De Belgrado a La Habana
LA CONFERENCIA de Países no Alineados, celebrada el ano pasado en La Habana, tuvo dos grandes protagonistas: Fidel Castro, partidario de una casi beligerencia, de una aproximación a la URSS y de un desafío a Estados Unidos, y Tito, defensor de la tendencia clásica de la equidistancia entre los dos bloques, como la que Yugoslavia viene practicando desde la ruptura con Stalin. Los dos dirigentes sufren en estos momentos crisis muy diferentes, pero concomitantes, de significación muy especial en el momento de la crisis general. Mientras Tito se somete a unas operaciones quirúrgicas cuya gravedad se multiplica por su edad -88 años va a cumplir en mayo-, Castro da una golpe de Estado interior, eufemísticamente considerado como «redistribución de roles para el control y la coordinación del trabajo de los organismos del Estado», mediante el cual acumula a sus poderes ya concentrados, las responsabilidades de los ministerios de las Fuerzas Armadas, Interior, Salud y Cultura, con la ayuda de su hermano Raúl, primer vicepresidente del Consejo de Ministros.Una consideración inmediata de este cambio cubano, claramente contrario a ciertos aspectos de una tímida apertura levemente emprendida hace unos meses, es la de que constituye una respuesta a la guerra fría. Uno de los primeros datos de esta nueva glaciación internacional fue la denuncia de la presencia de soldados soviéticos en la isla de Cuba. La suspicacia cubana podría haber hecho sospechar a Castro que una respuesta americana a la URSS podría suponer algún tipo de acción respecto a Cuba.
Pero, probablemente, la razón más acuciante para esta toma de poderes por los dos hermanos Castro sea la dificultad de desarrollo de la política y de la economía en el interior. El reflejo clásico en países de democracia abierta en situaciones de dificultad es cambiar a los responsables máximos; el de las dictaduras es, por el contrario, el refuerzo y concentración de esos poderes, basados en la doctrina de la infalibilidad del mando y, sobre todo, en la imposibilidad de removerlo. Fidel Castro no ha cesado de denunciar deficiencias interiores, ineficacias por exceso de burocracia, pereza en los mandos locales, crecimiento de la corrupción. Podría ocurrir que ahora, con el régimen tan desgastado, un intento de cambio auspiciado por Estados Unidos -directamente o por intermedio de los anticastristas de Miami- pudiera encontrar mejor terreno en la isla del que encontraron otros en los primeros tiempos del régimen.

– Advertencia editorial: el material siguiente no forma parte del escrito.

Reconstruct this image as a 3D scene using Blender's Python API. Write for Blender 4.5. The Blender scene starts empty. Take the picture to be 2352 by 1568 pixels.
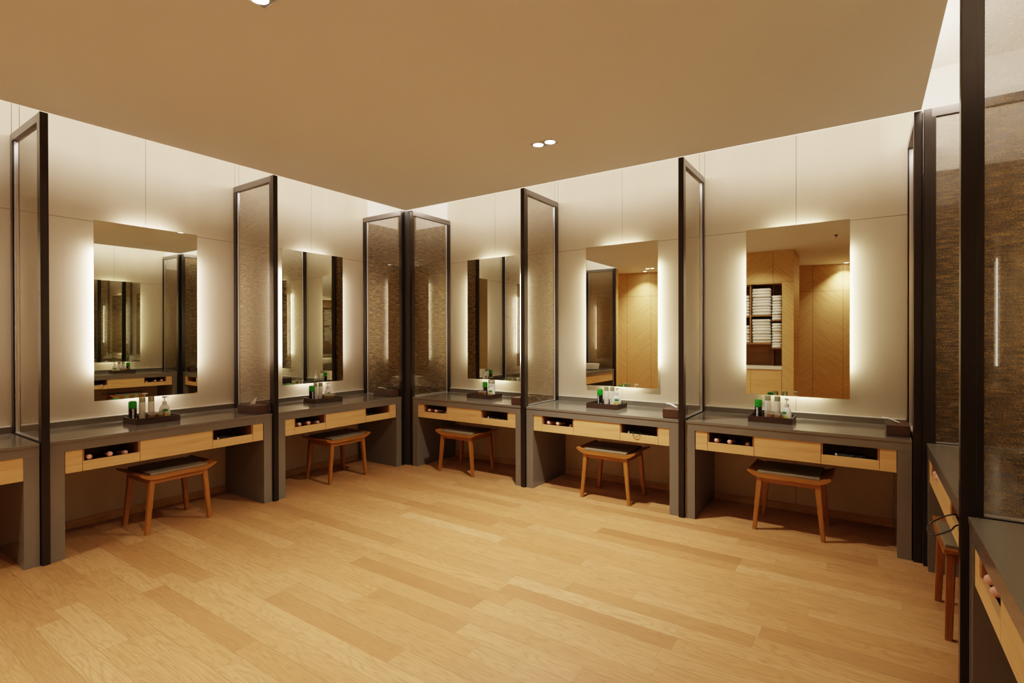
import bpy, bmesh, math, random
from mathutils import Vector, Matrix
random.seed(7)
C = bpy.context.scene.collection
PI = math.pi
H = 2.776          # height of the dropped ceiling
W = 4.483          # front line of the counters on the right-hand wall
D = 0.64           # depth from counter front line to the wall
SCENE = bpy.context.scene

# ------------------------------------------------------------------ materials
def mat(name):
    m = bpy.data.materials.new(name); m.use_nodes = True
    nt = m.node_tree; b = nt.nodes['Principled BSDF']
    return m, nt, b
def simple(name, col, rough=0.5, metal=0.0, spec=0.5, trans=0.0, emit=None, estr=0.0, coat=0.0):
    m, nt, b = mat(name)
    b.inputs['Base Color'].default_value = (*col, 1)
    b.inputs['Roughness'].default_value = rough
    b.inputs['Metallic'].default_value = metal
    b.inputs['Specular IOR Level'].default_value = spec
    b.inputs['Transmission Weight'].default_value = trans
    b.inputs['Coat Weight'].default_value = coat
    if emit:
        b.inputs['Emission Color'].default_value = (*emit, 1)
        b.inputs['Emission Strength'].default_value = estr
    # faint procedural variation so that no surface is perfectly even
    n = nt.nodes.new('ShaderNodeTexNoise'); n.inputs['Scale'].default_value = 35
    tc = nt.nodes.new('ShaderNodeTexCoord'); nt.links.new(tc.outputs['Object'], n.inputs['Vector'])
    mr = nt.nodes.new('ShaderNodeMapRange'); mr.inputs['To Min'].default_value = max(0, rough-0.04); mr.inputs['To Max'].default_value = min(1, rough+0.04)
    nt.links.new(n.outputs['Fac'], mr.inputs['Value']); nt.links.new(mr.outputs['Result'], b.inputs['Roughness'])
    return m
def mathn(nt, op, a, b=None, c=None):
    n = nt.nodes.new('ShaderNodeMath'); n.operation = op
    for i, v in enumerate((a, b, c)):
        if v is None: continue
        if isinstance(v, (int, float)): n.inputs[i].default_value = v
        else: nt.links.new(v, n.inputs[i])
    return n.outputs[0]
def mixc(nt, fac, a, b, mode='MIX'):
    n = nt.nodes.new('ShaderNodeMix'); n.data_type = 'RGBA'; n.blend_type = mode
    for s, v in ((n.inputs[0], fac), (n.inputs[6], a), (n.inputs[7], b)):
        if isinstance(v, (int, float)): s.default_value = v
        elif isinstance(v, tuple): s.default_value = (*v, 1) if len(v) == 3 else v
        else: nt.links.new(v, s)
    return n.outputs[2]
def noise(nt, vec, scale, detail=3, rough=0.5, dist=0.0):
    n = nt.nodes.new('ShaderNodeTexNoise'); n.inputs['Scale'].default_value = scale
    n.inputs['Detail'].default_value = detail; n.inputs['Roughness'].default_value = rough; n.inputs['Distortion'].default_value = dist
    nt.links.new(vec, n.inputs['Vector']); return n.outputs['Fac']
def mapping(nt, vec, scale=(1,1,1), rot=(0,0,0), loc=(0,0,0)):
    n = nt.nodes.new('ShaderNodeMapping'); n.inputs['Scale'].default_value = scale
    n.inputs['Rotation'].default_value = rot; n.inputs['Location'].default_value = loc
    nt.links.new(vec, n.inputs['Vector']); return n.outputs[0]
def ramp(nt, fac, stops):
    n = nt.nodes.new('ShaderNodeValToRGB'); e = n.color_ramp.elements
    while len(e) < len(stops): e.new(0.5)
    for k, (p, c) in enumerate(stops):
        e[k].position = p; e[k].color = (*c, 1) if len(c) == 3 else c
    nt.links.new(fac, n.inputs[0]); return n.outputs[0]
def objco(nt):
    tc = nt.nodes.new('ShaderNodeTexCoord'); return tc.outputs['Object']
def wood(name, dark, mid, light, axis=0, scale=1.0, rough=0.42, spec=0.35):
    """straight-grained veneer; the grain runs along the given object axis"""
    m, nt, b = mat(name)
    s = [26*scale, 26*scale, 26*scale]; s[axis] = 1.6*scale
    v = mapping(nt, objco(nt), tuple(s))
    n1 = noise(nt, v, 1.0, 4, 0.6, 0.6)
    s2 = [150*scale]*3; s2[axis] = 5*scale
    n2 = noise(nt, mapping(nt, objco(nt), tuple(s2)), 1.0, 2, 0.5)
    f = mathn(nt, 'ADD', mathn(nt, 'MULTIPLY', n1, 0.7), mathn(nt, 'MULTIPLY', n2, 0.3))
    col = ramp(nt, f, [(0.30, dark), (0.5, mid), (0.70, light)])
    nt.links.new(col, b.inputs['Base Color'])
    b.inputs['Roughness'].default_value = rough; b.inputs['Specular IOR Level'].default_value = spec
    return m
def chevron(name, dark, mid, light, period=0.49, axis='X', shift=0.0):
    """oak veneer laid as chevrons with seams every `period` metres"""
    m, nt, b = mat(name)
    sp = nt.nodes.new('ShaderNodeSeparateXYZ'); nt.links.new(objco(nt), sp.inputs[0])
    x = sp.outputs[axis]; z = sp.outputs['Z']
    u = mathn(nt, 'DIVIDE', mathn(nt, 'ADD', x, shift), period*2)
    fr = mathn(nt, 'FRACT', u)
    tri = mathn(nt, 'MULTIPLY', mathn(nt, 'ABSOLUTE', mathn(nt, 'SUBTRACT', fr, 0.5)), period*2)   # metres from the seam
    across = mathn(nt, 'SUBTRACT', mathn(nt, 'MULTIPLY', z, 0.77), mathn(nt, 'MULTIPLY', tri, 0.64))
    along = mathn(nt, 'ADD', mathn(nt, 'MULTIPLY', z, 0.64), mathn(nt, 'MULTIPLY', tri, 0.77))
    cb = nt.nodes.new('ShaderNodeCombineXYZ')
    nt.links.new(mathn(nt, 'MULTIPLY', across, 42.0), cb.inputs[0]); nt.links.new(mathn(nt, 'MULTIPLY', along, 2.2), cb.inputs[1])
    nt.links.new(mathn(nt, 'FLOOR', mathn(nt, 'MULTIPLY', u, 2.0)), cb.inputs[2])
    n1 = noise(nt, cb.outputs[0], 1.0, 5, 0.6, 0.3)
    col = ramp(nt, n1, [(0.3, dark), (0.5, mid), (0.7, light)])
    e = mathn(nt, 'LESS_THAN', tri, 0.0025)
    e2 = mathn(nt, 'GREATER_THAN', tri, period-0.0025)
    zz = mathn(nt, 'LESS_THAN', mathn(nt, 'ABSOLUTE', mathn(nt, 'SUBTRACT', z, 2.27)), 0.0025)
    seam = mathn(nt, 'MAXIMUM', mathn(nt, 'MAXIMUM', e, e2), zz)
    col = mixc(nt, seam, col, (0.10, 0.05, 0.02))
    nt.links.new(col, b.inputs['Base Color'])
    b.inputs['Roughness'].default_value = 0.45; b.inputs['Specular IOR Level'].default_value = 0.3
    return m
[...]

Castro parece, además, intentar así reforzarse como jefe institucional del movimiento de los no alineados. Que esto se produzca precisamente cuando quien equilibraba ese movimiento, Tito, desfallece y puede no volver nunca más a ocupar el poder, e incluso morir, es un dato importante en la situación general del mundo. El poder oficial de Tito se ha ido alargando hasta más allá de los límites biológicos normales, precisamente por la dificultad de su sustitución. Siempre se ha especulado, en Yugoslavia y fuera de ella, con la idea de que la desaparición de Tito podría significar un intento de la URSS para recuperar el país e incluirlo en su esfera. Se llega ahora a decir, como lo ha hecho el senador Moyniham, que la invasión de Afganistán no ha sido para la URSS más que el ensayo general de una invasión de Yugoslavia. Esto refleja la profunda inquietud de Estados Unidos acerca de una acción soviética en Yugoslavia a la muerte de Tito. Estados Unidos y la URSS van a tratar, dentro de los medios posibles, de inclinar en su favor a la Yugoslavia de la sucesión, y ello, que es muy importante en cualquier momento, lo es más aún cuando se está desarrollando una verdadera guerra fría.
La desestabilización de los no alineados y la del vientre de Europa pasan también en estos momentos por La Habana y por Belgrado, centros de referencia de una crisis, algunas de cuyas claves pueden rastrearse, en el inmediato pasado, precisamente en la conferencia de septiembre, en la que Fidel Castro y Tito fueron los grandes protagonistas.